By working in alliance with them rather than fighting them.

How do you do that?

To show them that it’s in their own best interest to diversify. They have technologies, they have money, they have people, and there is an amount of shares they could take with renewables. We are starting to see some companies work more on energy efficiency for customers.

For people who don’t have the ability to influence policy, what tips do you have for making a difference?

Talk about it. Do what you can on your side. If you know journalists, speak to the journalists. If you live alone in your house, save energy, don’t waste your air-con, insulate your house, take an electric car, use LED lamps. All these types of things save so much energy. The problem with the world today is the waste of energy and the lack of respect for natural resources. Technologies exist today to use much less energy and much less natural resources to produce much less waste. All this exists—we just have to use it.

How do you get people to break their habits?

People don’t want to get out of their habits, and that’s why you either have to give them a personal interest to do it—that they’ll earn money or save money—or you need a better governance and legal framework that pushes people in a good direction. There are regulations for health, hygiene, education, taxes, and security—everything, except for the environment. All of these politicians who say “We have to carbon neutral by 2050” will wait until 2049 to do something about it. It’s ridiculous.

What’s the best way to get people to change their minds and take action?

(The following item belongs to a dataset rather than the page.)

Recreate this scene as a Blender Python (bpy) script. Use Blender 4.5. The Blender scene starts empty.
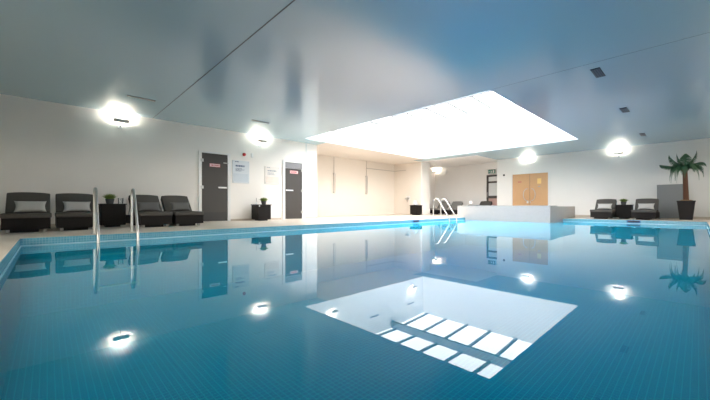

I would never say, “I wanted to fly around the world, so I built this plane, and I flew around the world. I succeeded, and I’m happy to have done the job correctly.” I’m never going to say that. It’s edited, it’s stupid, it’s ridiculous! I want to say why I did it. People have to demonstrate the problem, and show the solution. We can’t only speak about the problem—if you only say the world is in trouble, who is going to do something about it? The problem is too big. So you need to spend one minute to say we’re in trouble, and then point to how many solutions exist—how profitable they are and how many jobs they create. That way people leave the room with hope, with action, and with enthusiasm to do something.